A new OECD report provides a strong and clear call to protect America’s global standing through investments in education because boosting the basic skill level of Americans will improve their employability in the global economy, thus strengthening the middle class.

An educated workforce is one of the bedrocks of not only the American middle class but also the U.S. economy as a whole. Our economy is the most productive in the world because of the investments workers make in their own skills and civil society makes in education. However, a new report from the Organisation for Economic Co-operation and Development, or OECD, commissioned by the U.S. Department of Education, finds that we are failing to ensure that adults keep pace with the increasing need for basic and advanced skills that today’s middle-class jobs demand. The report’s findings suggest that other nations are doing a better job of equipping all citizens with the skills to be productive, while the United States has stagnated. In order to address these challenges, the report provides policy recommendations to improve our nation’s performance, a few of which we highlight here.

The report’s primary recommendations are to improve basic skills, literacy, numeracy, and problem solving, as well as tackle inequalities affecting particular subpopulations in the United States, which have broad implications for American families and the economy. From a competitiveness point of view, the need to invest in our human capital is urgent. While other countries have made gains in education, the United States has stagnated and is therefore falling behind many other OECD countries. Increasingly, younger Americans find themselves at a skills deficit relative to their counterparts in other countries, and U.S. businesses have more difficulty finding the skilled workers they need to compete in the global economy. The result is fewer high-quality jobs created in the United States. The OECD report calls on the United States to act boldly and to address these challenges through “concerted action.”

Here at the Center for American Progress, we have made a sustained effort to demonstrate that a strong middle class is a driver of economic growth, and this skills gap demonstrates an even more pressing concern for our proposals to grow the middle class. The basic skills that the OECD report focuses on are associated with a significant wage premium; boosting those skill levels is one of the most important actions we can take to improve the economic situation of families that are struggling to get in and stay in the middle class.

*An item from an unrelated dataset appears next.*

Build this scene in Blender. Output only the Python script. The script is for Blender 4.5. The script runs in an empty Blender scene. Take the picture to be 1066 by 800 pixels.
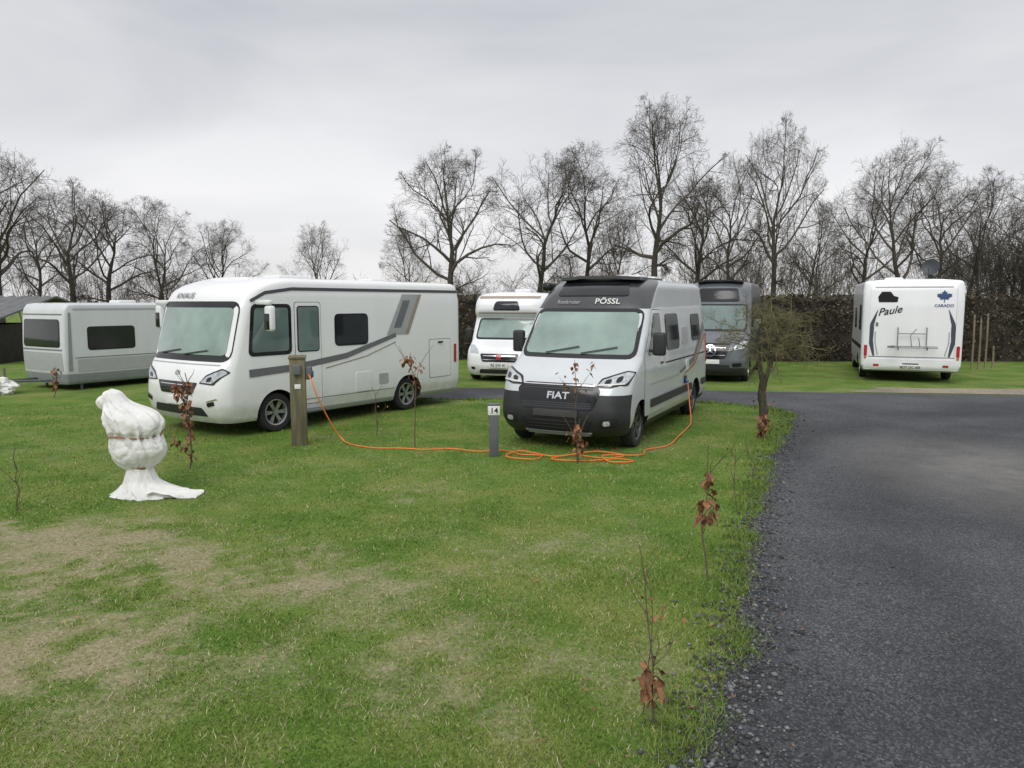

The OECD report points out that it’s not a lack of work that’s keeping these families from reaching the middle class; in fact, 63 percent of low-skilled adults in the United States already have a job. Upgrading the skills of these workers is worthwhile because investments in their education benefit not only individuals and their families but also their employers and society collectively. Better-educated workers are more productive, have more stable families and incomes, and provide their families with greater opportunities to remain in the middle class. These middle-class workers fuel America’s economic growth by supporting their families, communities, and, ultimately, American businesses.